How would our Military have met the challenge of a massive German onslaught? The combined strength of our National Armed forces at that time, including Regular Army, Emergency Volunteers and L.D.F. troops was around ninety thousand troops. Our support units (Armoured Vehicles, Artillery and Aircraft) were in short supply and out of date. The British would have supplied the necessary air support.
In his account Tim Crowe made reference to bulldozers clearing ditches and hedgerows as they prepared a landing strip for British fighters in the fields around Dundrum House. In spite of what appeared to be an effective defence strategy the combined Irish and British forces would have been hard-pressed to repel a German invasion of this Island.
Without doubt our own Irish troops would have given a good account of themselves upholding that great tradition of the fighting Irish.

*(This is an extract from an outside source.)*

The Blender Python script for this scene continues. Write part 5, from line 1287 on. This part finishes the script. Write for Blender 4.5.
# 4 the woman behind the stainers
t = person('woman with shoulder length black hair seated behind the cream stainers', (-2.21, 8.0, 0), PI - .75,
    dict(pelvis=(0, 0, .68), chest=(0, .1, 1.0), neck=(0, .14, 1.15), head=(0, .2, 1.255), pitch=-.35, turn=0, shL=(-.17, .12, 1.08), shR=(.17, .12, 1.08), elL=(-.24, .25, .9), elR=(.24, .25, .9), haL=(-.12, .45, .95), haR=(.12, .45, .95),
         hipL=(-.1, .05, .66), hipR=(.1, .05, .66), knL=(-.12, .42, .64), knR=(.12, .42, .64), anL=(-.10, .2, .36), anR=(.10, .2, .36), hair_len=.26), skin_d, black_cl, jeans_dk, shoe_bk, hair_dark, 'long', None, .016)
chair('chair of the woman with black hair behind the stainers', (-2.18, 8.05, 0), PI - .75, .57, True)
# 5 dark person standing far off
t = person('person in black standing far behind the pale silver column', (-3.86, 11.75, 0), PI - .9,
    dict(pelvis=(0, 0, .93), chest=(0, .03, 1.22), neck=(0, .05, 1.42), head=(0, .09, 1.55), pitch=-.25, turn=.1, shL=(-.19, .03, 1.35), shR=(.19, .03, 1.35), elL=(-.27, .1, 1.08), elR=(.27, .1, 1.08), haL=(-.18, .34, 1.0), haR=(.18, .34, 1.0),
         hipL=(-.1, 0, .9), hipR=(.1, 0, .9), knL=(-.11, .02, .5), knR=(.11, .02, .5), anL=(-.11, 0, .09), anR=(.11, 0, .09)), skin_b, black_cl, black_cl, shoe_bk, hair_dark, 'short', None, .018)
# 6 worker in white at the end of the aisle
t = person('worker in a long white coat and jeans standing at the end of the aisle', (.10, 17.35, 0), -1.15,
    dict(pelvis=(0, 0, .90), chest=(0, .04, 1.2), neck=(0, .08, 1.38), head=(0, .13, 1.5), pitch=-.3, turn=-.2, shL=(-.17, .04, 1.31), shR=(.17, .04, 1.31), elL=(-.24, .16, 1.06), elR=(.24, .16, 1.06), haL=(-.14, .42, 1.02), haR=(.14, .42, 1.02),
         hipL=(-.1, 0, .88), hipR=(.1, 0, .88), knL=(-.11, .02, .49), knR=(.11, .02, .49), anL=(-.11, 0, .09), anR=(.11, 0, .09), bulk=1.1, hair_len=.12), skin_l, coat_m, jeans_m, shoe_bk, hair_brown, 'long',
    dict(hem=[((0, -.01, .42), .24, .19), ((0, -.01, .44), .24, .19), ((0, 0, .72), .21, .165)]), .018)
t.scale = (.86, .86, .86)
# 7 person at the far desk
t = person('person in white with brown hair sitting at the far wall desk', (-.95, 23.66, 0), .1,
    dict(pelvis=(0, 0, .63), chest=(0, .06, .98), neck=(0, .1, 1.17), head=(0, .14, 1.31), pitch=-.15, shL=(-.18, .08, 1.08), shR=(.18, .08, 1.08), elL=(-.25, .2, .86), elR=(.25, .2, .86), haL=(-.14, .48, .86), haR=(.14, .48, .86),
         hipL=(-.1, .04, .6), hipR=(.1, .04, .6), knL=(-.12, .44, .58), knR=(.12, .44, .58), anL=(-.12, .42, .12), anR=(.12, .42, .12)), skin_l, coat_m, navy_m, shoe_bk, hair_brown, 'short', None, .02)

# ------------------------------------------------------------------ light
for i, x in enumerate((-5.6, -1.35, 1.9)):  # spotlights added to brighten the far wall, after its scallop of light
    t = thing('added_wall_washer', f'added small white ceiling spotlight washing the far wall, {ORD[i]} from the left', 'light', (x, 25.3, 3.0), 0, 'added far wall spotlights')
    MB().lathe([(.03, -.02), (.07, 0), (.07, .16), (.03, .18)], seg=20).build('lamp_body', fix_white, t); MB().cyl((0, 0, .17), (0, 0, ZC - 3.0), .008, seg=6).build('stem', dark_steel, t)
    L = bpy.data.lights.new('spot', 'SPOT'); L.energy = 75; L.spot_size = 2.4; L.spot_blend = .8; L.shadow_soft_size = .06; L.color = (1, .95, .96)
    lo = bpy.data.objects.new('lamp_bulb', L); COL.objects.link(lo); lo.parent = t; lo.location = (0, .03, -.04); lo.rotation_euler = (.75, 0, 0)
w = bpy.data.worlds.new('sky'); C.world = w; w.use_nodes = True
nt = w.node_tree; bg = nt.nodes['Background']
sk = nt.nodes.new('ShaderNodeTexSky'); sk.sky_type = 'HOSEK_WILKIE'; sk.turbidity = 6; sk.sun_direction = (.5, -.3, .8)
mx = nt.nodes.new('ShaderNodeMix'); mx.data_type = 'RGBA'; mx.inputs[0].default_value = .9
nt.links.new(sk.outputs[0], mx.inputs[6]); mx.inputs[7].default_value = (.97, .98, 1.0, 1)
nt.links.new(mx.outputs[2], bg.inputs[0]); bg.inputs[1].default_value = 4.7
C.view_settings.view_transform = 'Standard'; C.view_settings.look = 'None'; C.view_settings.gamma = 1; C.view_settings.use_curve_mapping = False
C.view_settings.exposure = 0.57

Generations of Irish soldiers had distinguished themselves on the field of battle, not just at home but around the world, in the service of many nations fighting in countless conflicts.
During the American Civil War a correspondent for the London Times wrote the following report on the Union Irish Brigades assault on a Confederate position at Mayer’s Heights near Fredericksburg in December 1862:
“Never on the fields of Europe was such gallantry displayed as was displayed today by the Sons of Erin who pressed on to death with the dauntlessness of a race that has won glory on a thousand battlefields”. Sadly the Confederate forces defending the Height’s were their own Irish Brigade – Irish killing Irish.
Fortunately what we had prepared ourselves for in 1940 never came to pass. The R.A.F.’s victory over the Luftwaffe in the Battle of Britain resulted in Hitler turning his attention to other matters as an option to a land invasion of these islands.
This account that I have given is based on my own observations, Tim Crowe’s account and the article read in the Sunday Newspaper.